YOUR OBJECTIVE. Copy out all lines carrying the word "follow".

SOURCE RECORDS.
● ● ●

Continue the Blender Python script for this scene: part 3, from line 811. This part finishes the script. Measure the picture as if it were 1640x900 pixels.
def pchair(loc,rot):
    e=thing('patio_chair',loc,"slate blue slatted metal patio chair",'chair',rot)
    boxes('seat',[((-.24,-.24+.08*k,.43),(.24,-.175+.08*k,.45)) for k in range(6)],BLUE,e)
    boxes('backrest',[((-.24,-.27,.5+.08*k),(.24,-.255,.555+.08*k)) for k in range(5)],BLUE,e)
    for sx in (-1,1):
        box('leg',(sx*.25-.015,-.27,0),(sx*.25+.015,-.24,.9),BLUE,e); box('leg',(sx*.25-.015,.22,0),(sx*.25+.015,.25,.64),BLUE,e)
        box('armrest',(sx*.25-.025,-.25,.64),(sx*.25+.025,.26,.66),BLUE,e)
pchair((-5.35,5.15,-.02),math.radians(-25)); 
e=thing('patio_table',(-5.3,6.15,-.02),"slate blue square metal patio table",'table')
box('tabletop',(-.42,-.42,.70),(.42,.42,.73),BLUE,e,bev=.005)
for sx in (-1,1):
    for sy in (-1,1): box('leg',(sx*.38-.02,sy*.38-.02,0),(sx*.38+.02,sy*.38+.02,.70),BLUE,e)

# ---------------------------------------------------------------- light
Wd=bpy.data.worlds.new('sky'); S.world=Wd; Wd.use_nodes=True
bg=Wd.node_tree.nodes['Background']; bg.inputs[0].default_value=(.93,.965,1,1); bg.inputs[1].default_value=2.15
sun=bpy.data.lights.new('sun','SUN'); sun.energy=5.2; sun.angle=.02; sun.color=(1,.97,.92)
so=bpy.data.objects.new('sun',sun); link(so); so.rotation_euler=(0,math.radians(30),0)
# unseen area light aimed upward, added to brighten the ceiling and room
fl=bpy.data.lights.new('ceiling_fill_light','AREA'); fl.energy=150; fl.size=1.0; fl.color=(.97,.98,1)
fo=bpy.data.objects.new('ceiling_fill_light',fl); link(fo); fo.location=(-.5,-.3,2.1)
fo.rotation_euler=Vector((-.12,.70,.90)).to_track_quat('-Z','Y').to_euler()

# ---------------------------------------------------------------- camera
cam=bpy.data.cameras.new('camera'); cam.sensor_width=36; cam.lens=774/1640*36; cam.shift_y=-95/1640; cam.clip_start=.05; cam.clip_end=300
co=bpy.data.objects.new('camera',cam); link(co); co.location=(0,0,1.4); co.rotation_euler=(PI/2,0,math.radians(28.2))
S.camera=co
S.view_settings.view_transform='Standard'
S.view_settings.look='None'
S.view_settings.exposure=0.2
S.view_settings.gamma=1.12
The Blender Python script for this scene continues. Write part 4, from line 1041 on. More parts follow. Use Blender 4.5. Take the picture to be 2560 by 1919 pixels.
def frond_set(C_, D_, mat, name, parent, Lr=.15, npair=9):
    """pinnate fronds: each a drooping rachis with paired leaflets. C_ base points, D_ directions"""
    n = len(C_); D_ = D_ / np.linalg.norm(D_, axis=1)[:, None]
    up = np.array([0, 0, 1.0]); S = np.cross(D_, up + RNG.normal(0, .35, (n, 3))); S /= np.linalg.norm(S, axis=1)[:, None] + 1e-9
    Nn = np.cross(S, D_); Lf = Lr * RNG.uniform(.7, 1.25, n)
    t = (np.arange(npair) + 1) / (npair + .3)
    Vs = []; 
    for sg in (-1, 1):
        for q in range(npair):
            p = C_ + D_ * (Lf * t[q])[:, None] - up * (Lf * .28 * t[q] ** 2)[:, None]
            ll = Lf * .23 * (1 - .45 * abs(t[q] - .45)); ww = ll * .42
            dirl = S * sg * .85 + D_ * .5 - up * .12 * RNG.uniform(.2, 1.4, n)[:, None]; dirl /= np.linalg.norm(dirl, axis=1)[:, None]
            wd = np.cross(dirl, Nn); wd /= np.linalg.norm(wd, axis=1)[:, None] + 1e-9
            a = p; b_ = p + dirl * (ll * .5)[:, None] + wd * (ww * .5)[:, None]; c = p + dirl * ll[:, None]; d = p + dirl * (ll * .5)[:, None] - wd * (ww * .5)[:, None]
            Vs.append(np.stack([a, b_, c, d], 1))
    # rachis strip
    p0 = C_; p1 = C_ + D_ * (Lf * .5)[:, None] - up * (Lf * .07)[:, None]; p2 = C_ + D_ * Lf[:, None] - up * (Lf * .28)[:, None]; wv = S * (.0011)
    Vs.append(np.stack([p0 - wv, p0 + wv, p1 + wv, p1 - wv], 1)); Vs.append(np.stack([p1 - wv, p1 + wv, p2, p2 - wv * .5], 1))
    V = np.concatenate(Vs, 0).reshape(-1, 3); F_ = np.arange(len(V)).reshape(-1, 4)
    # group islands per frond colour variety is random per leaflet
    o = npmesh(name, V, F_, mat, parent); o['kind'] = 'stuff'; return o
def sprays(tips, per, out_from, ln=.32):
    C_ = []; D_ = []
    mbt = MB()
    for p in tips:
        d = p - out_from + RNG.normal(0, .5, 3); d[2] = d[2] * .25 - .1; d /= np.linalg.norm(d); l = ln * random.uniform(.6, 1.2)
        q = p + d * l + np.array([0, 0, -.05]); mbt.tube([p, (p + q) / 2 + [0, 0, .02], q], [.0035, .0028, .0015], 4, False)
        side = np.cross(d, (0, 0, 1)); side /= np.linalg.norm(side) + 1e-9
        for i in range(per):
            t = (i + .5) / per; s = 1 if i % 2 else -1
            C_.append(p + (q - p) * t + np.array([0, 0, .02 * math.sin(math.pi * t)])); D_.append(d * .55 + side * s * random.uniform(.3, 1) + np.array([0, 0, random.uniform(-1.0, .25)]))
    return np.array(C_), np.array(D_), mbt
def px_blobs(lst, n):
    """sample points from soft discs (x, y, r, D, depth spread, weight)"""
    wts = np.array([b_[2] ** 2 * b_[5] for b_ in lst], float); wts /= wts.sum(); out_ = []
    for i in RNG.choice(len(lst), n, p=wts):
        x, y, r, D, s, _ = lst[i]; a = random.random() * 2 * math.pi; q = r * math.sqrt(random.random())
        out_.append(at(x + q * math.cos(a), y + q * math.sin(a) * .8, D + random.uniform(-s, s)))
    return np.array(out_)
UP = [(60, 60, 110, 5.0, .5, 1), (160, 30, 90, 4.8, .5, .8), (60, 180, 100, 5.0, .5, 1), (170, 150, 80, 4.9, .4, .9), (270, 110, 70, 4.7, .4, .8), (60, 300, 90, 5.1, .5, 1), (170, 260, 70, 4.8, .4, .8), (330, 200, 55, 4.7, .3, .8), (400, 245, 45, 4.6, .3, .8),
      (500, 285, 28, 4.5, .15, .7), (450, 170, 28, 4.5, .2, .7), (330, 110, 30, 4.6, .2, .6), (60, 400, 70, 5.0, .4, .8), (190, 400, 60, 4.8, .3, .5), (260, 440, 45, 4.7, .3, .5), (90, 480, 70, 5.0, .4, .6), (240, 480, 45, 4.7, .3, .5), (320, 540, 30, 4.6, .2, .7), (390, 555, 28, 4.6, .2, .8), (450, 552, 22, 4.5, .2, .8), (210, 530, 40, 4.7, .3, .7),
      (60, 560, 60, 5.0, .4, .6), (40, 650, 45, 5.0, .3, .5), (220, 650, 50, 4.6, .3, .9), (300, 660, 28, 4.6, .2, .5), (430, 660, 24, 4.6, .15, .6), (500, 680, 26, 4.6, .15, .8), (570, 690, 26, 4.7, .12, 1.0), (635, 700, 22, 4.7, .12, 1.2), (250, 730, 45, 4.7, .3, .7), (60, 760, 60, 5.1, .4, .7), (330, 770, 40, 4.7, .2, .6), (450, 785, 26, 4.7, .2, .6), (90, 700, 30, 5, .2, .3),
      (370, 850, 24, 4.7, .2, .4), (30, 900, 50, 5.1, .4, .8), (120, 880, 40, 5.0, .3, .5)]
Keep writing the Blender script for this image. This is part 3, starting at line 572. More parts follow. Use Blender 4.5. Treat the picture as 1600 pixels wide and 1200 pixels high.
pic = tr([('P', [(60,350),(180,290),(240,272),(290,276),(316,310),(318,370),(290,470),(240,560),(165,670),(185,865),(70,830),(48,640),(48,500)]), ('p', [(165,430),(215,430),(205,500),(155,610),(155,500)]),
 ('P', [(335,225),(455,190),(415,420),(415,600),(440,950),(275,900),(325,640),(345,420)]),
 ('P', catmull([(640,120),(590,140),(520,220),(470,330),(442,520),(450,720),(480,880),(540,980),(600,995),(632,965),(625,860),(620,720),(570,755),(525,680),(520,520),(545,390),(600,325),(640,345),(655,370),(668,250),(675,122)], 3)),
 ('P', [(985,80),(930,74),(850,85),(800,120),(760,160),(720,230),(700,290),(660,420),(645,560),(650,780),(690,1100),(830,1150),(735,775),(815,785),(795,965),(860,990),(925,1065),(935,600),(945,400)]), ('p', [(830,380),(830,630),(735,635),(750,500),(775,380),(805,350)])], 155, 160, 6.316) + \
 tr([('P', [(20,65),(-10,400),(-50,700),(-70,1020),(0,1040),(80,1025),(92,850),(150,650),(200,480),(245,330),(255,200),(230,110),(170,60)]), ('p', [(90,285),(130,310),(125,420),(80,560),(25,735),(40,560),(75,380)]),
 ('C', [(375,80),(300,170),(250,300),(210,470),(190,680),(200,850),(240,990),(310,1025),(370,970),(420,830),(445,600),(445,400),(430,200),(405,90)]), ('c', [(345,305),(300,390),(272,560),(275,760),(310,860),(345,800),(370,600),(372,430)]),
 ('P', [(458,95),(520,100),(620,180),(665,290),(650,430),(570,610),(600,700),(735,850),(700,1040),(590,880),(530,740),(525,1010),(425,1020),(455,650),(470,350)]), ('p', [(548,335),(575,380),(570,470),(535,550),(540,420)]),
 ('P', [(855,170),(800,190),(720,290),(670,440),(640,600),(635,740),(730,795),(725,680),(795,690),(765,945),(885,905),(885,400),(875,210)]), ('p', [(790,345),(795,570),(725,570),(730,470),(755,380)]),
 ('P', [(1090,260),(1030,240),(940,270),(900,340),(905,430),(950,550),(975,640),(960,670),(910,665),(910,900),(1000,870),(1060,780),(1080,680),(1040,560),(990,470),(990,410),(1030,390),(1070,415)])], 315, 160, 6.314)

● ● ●

ANSWER FOR THE TASK.
The Blender Python script for this scene continues. Write part 4, from line 1041 on. More parts follow. Use Blender 4.5. Take the picture to be 2560 by 1919 pixels.
Keep writing the Blender script for this image. This is part 3, starting at line 572. More parts follow. Use Blender 4.5. Treat the picture as 1600 pixels wide and 1200 pixels high.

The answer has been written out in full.